Barbour v. Haley

EJI filed a class-action lawsuit challenging Alabama's failure to provide legal assistance in capital postconviction cases.

The lawsuit, filed in 2001, alleged that Alabama was the only state in the country with a significant death row population that had no state-funded mechanism to timely provide legal counsel to people who have been sentenced to death.

Rule 32 of the Alabama Rules of Criminal Procedure provided only one year from the conclusion of direct appeal to investigate, prepare, and submit a petition for postconviction review. Legal counsel was almost never appointed prior to that one-year deadline, forcing people sentenced to death to spend nearly all of that time searching for counsel. Many eventually were left with no choice but to submit pro se petitions.

Rule 32’s complex procedural requirements—coupled with the State’s aggressiveness in pursuing dismissals for failure to comply perfectly with those requirements—led to almost certain summary dismissal of petitioners’ claims.

In Barbour v. Haley, a class of people sentenced to death in Alabama who were unable to afford counsel and had not been appointed counsel prior to the deadline for filing their state postconviction petitions filed a § 1983 suit against the State of Alabama in December 2001.

The complaint alleged that the failure to provide timely legal assistance in postconviction capital cases violated the plaintiffs’ rights to counsel and access to the courts. Plaintiffs asked the federal district court to order the State to alter the system to provide the constitutionally-required access.

Chief Magistrate Judge Coody of the Middle District of Alabama issued a memorandum opinion on January 23, 2006, denying relief.1 Barbour v. Haley, No. 2:01CV1530-C, 2006 WL 173652 (M.D. Ala. Jan. 23, 2006).

Plaintiffs appealed to the Eleventh Circuit Court of Appeals. That court issued an opinion on December 8, 2006, and while it affirmed the district court’s decision, it nevertheless made clear that the postconviction counsel crises in Alabama is real and unfair:

We recognize the logic in the argument that there simply are not enough volunteer lawyers willing to undertake a full review and investigation of a case in order to initiate postconviction proceedings on behalf of a death-sentenced inmate. If we lived in a perfect world, which we do not, we would like to see the inmates obtain the relief they seek in this case.

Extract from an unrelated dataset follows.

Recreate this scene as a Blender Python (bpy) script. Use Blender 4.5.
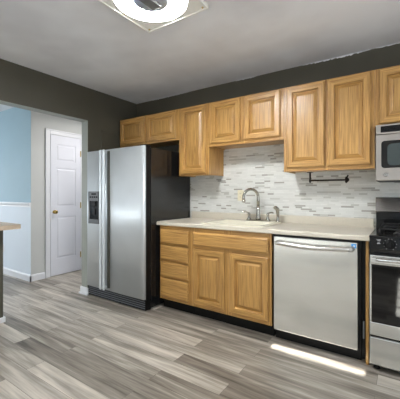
import bpy, bmesh, math, random
from mathutils import Vector, Matrix
random.seed(7)
for o in list(bpy.data.objects): bpy.data.objects.remove(o)
S = bpy.context.scene
COL = S.collection
R = math.radians

# ------------------------------------------------------------------ camera, world, sun, daylight, added fill lights, exposure
CAM = (3.106, -3.009, 1.199); YAW = 0.595
cd = bpy.data.cameras.new('camera'); cam = bpy.data.objects.new('camera', cd); COL.objects.link(cam)
cam.location = CAM; cam.rotation_euler = (math.pi/2, 0, YAW)
cd.sensor_width = 36; cd.lens = 302.5/400*36; cd.shift_y = -0.0145; cd.clip_start = 0.05
S.camera = cam
S.view_settings.view_transform = 'Standard'
S.view_settings.look = 'None'
S.view_settings.gamma = 1
S.view_settings.exposure = 0.0
S.view_settings.use_curve_mapping = False

w = bpy.data.worlds.new('sky'); S.world = w; w.use_nodes = True
w.node_tree.nodes['Background'].inputs['Color'].default_value = (0.62, 0.78, 1.0, 1)
w.node_tree.nodes['Background'].inputs['Strength'].default_value = 1.0

sl = bpy.data.lights.new('sun', 'SUN'); sl.energy = 26.0; sl.angle = R(0.35); sl.color = (1.0, 0.97, 0.92)
so = bpy.data.objects.new('sun', sl); COL.objects.link(so)
so.rotation_euler = Vector((0.0, 1.0, -0.70)).to_track_quat('-Z', 'Y').to_euler()
so.location = (3, -8, 6)

def area(name, loc, direction, sx, sy, power, color):
    l = bpy.data.lights.new(name, 'AREA'); l.shape = 'RECTANGLE'; l.size = sx; l.size_y = sy
    l.energy = power; l.color = color
    o = bpy.data.objects.new(name, l); COL.objects.link(o); o.location = loc
    o.rotation_euler = Vector(direction).to_track_quat('-Z', 'Y').to_euler()
    return o
area('window_fill', (1.15, -3.97, 1.08), (0, 1, 0), 2.0, 1.9, 11, (0.94, 0.97, 1.0))  # added area light just inside an unseen window, fills the kitchen
area('patio_fill', (4.38, -2.4, 1.35), (-1, 0.0, .65), 2.0, 1.6, 34, (0.97, 0.98, 1.0))  # added unseen side light, tilted up to brighten the ceiling
area('dining_daylight', (-4.35, -2.3, 1.3), (1, 0, -.1), 2.0, 1.3, 34, (0.88, 0.94, 1.0))
area('dining_side_daylight', (-2.4, -3.97, 1.1), (0, 1, -.25), 1.8, 1.3, 32, (0.90, 0.95, 1.0))
hl = bpy.data.lights.new('hall_fill', 'AREA'); hl.shape = 'DISK'; hl.size = .3; hl.energy = 19; hl.color = (1.0, .97, .95)  # added area light without a fixture, brightens the closet door and hall
ho = bpy.data.objects.new('hall_fill', hl); COL.objects.link(ho); ho.location = (-.24, -.10, 2.38)

# ------------------------------------------------------------------ materials
def newmat(name):
    m = bpy.data.materials.new(name); m.use_nodes = True
    nt = m.node_tree; b = nt.nodes['Principled BSDF']
    return m, nt, b
def link(nt, a, b): nt.links.new(a, b)
def s2l(c):
    return tuple(((v/255)/12.92 if v/255 <= 0.04045 else ((v/255+0.055)/1.055)**2.4) for v in c)
def rgba(c): return (c[0], c[1], c[2], 1)
def simple(name, srgb, rough=0.5, metal=0.0, spec=0.5, bump=0, bscale=80, var=0.0):
    m, nt, b = newmat(name)
    c = s2l(srgb)
    b.inputs['Base Color'].default_value = rgba(c); b.inputs['Roughness'].default_value = rough
    b.inputs['Metallic'].default_value = metal; b.inputs['Specular IOR Level'].default_value = spec
    if bump or var:
        tc = nt.nodes.new('ShaderNodeTexCoord'); n = nt.nodes.new('ShaderNodeTexNoise')
        n.inputs['Scale'].default_value = bscale; n.inputs['Detail'].default_value = 4
        link(nt, tc.outputs['Object'], n.inputs['Vector'])
        if var:
            r = nt.nodes.new('ShaderNodeValToRGB'); e = r.color_ramp.elements
            e[0].position = .3; e[1].position = .7
            e[0].color = rgba([x*(1-var) for x in c]); e[1].color = rgba([min(1, x*(1+var)) for x in c])
            link(nt, n.outputs['Fac'], r.inputs['Fac']); link(nt, r.outputs['Color'], b.inputs['Base Color'])
        if bump:
            bp = nt.nodes.new('ShaderNodeBump'); bp.inputs['Strength'].default_value = bump; bp.inputs['Distance'].default_value = .004
            link(nt, n.outputs['Fac'], bp.inputs['Height']); link(nt, bp.outputs['Normal'], b.inputs['Normal'])
    return m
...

The Eleventh Circuit ultimately ruled that it could not order the relief sought by Plaintiffs. Specifically, the court concluded that it was bound by the Supreme Court decision in Murray v. Giarratano, which “established a categorical rule that there is no federal constitutional right to postconviction counsel.”

The challenge to Alabama’s refusal to appoint postconviction counsel in death penalty cases was taken to the Supreme Court, which denied review.